That is very true.

An airplane's air speed indicator senses stagnation pressure in the Pitot tube, which is later translated into mph, km/h and/or knots.

According to Bernoulli's principle:

Stagnation pressure = 1/2 x air density x (air velocity)^2

In order to read the same air speed for reduced air density, the plane must fly a little faster (note that the influence of air velocity is quadratic).

Exactly the same thing happens to lift, since the formula relates air density and air speed in similar way:

Lift = CL x Wing area x 1/2 x air density x (air velocity)^2

In this link, we can see charts showing the variations of air density with altitude:

http://www.2-stroke-porting.com/altiden.htm

The reciprocating engine has a fixed displacement; hence, it can only suck so much volume of atmospheric air.

The OP is moving his engines from 1,400 ft elevation to about 7,000 ft.
The air density will change from 0.073435 Lb/cuft to 0.0620816 Lb/cuft.
Hence, when operating at 7,000 ft, his engines will be breathing the same volume of air, but only 85% of the mass of air respect to 1,400 ft.

Since combustion is based on mass of air (number of oxygen molecules per number of molecules of fuel), the fuel-air mix must be leaned in a similar percent.
Since 85% less mix is burned, the engine will generate less power.

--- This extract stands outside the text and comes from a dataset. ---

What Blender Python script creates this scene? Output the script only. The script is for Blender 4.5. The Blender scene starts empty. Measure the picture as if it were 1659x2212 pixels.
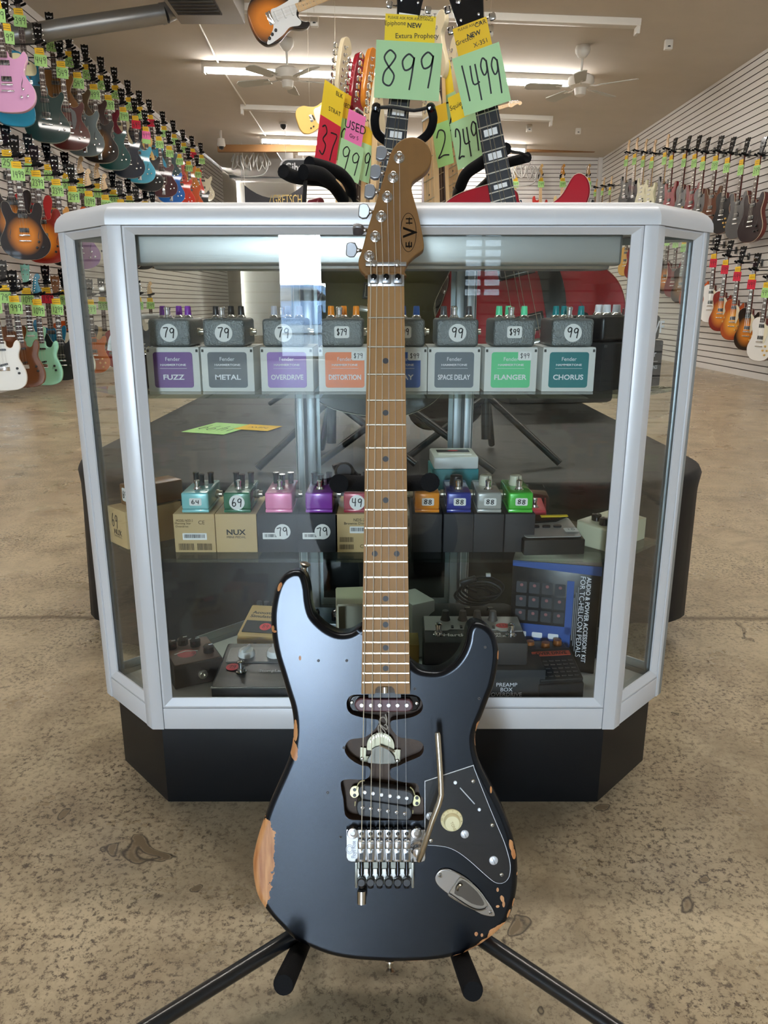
import bpy, bmesh, math, random
from mathutils import Vector, Matrix
random.seed(7)
scn = bpy.context.scene
COL = scn.collection
R = math.radians
# ------------------------------------------------------------------ camera
F = 1640.0; CX = 829.5; CY = 1106.0; H = 0.837; TH = R(15.4)
S_, C_ = math.sin(TH), math.cos(TH)
cam = bpy.data.cameras.new('camera'); camo = bpy.data.objects.new('camera', cam); COL.objects.link(camo)
cam.sensor_fit = 'VERTICAL'; cam.sensor_height = 36; cam.lens = F/2212*36
cam.clip_start = 0.02; cam.clip_end = 200
camo.location = (0, 0, H); camo.rotation_euler = (R(90)-TH, 0, 0)
scn.camera = camo
scn.view_settings.view_transform = 'Standard'; scn.view_settings.look = 'None'
scn.view_settings.gamma = 1; scn.view_settings.use_curve_mapping = False
scn.view_settings.exposure = 0.87
scn.cycles.transparent_max_bounces = 32
scn.cycles.max_bounces = 8; scn.cycles.diffuse_bounces = 4; scn.cycles.glossy_bounces = 4
scn.cycles.sample_clamp_indirect = 4
scn.cycles.use_denoising = True
# ------------------------------------------------------------------ daylight (through the shop front behind the camera)
world = bpy.data.worlds.new('sky'); scn.world = world; world.use_nodes = True
wn = world.node_tree.nodes; wl = world.node_tree.links
bg = wn['Background']
geo = wn.new('ShaderNodeNewGeometry'); sep = wn.new('ShaderNodeSeparateXYZ'); wl.new(geo.outputs['Incoming'], sep.inputs[0])
mr = wn.new('ShaderNodeMapRange'); mr.inputs[1].default_value = -0.6; mr.inputs[2].default_value = 0.0
cr = wn.new('ShaderNodeMixRGB'); cr.inputs[1].default_value = (0.6, 0.76, 1, 1); cr.inputs[2].default_value = (0.95, 0.975, 1, 1)
wl.new(sep.outputs['Z'], mr.inputs[0]); wl.new(mr.outputs[0], cr.inputs[0]); wl.new(cr.outputs[0], bg.inputs[0])
bg.inputs[1].default_value = 95.0
TUBE = 32.0      # fluorescent tubes
# room size
XL, XR, ZL, ZR, YB, YF = -3.7, 4.24, 3.82, 3.55, 16.05, -9.5
def ceil_z(x): return ZL + (x-XL)/(XR-XL)*(ZR-ZL)
def area(name, loc, rot, sx, sy, power, col, portal=False):
    l = bpy.data.lights.new(name, 'AREA'); l.shape = 'RECTANGLE'; l.size = sx; l.size_y = sy
    l.energy = power; l.color = col
    o = bpy.data.objects.new(name, l); o.location = loc; o.rotation_euler = rot; COL.objects.link(o)
    if portal: l.cycles.is_portal = True
    return o
DOORS = [(-1.58, -0.88, 0.02, 2.1), (1.15, 1.75, 0.9, 1.9), (-2.5, -0.6, 2.25, 2.85)]   # x0,x1,z0,z1 openings in the shop front; the last, high one is added for light
for (x0, x1, z0, z1) in DOORS:
    area('daylight_portal', ((x0+x1)/2, YF-0.12, (z0+z1)/2), (R(90), 0, 0), x1-x0, z1-z0, 1, (1, 1, 1), True)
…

Accordinly, the air speed to sustain flight for similar trim (and to read the same airspeed in an imaginary air speed indicator) would be:

Air speed @ 7,000 ft = (1/square root of 0.85) x air speed @ 1,400 ft = 8.5% faster

The airplane will have one thing on favor: lower temperature (see attachment).
That means that air will be less viscous at 7,000 ft (20 degrees cooler), and it will imposse less drag to the air frame for the same velocity.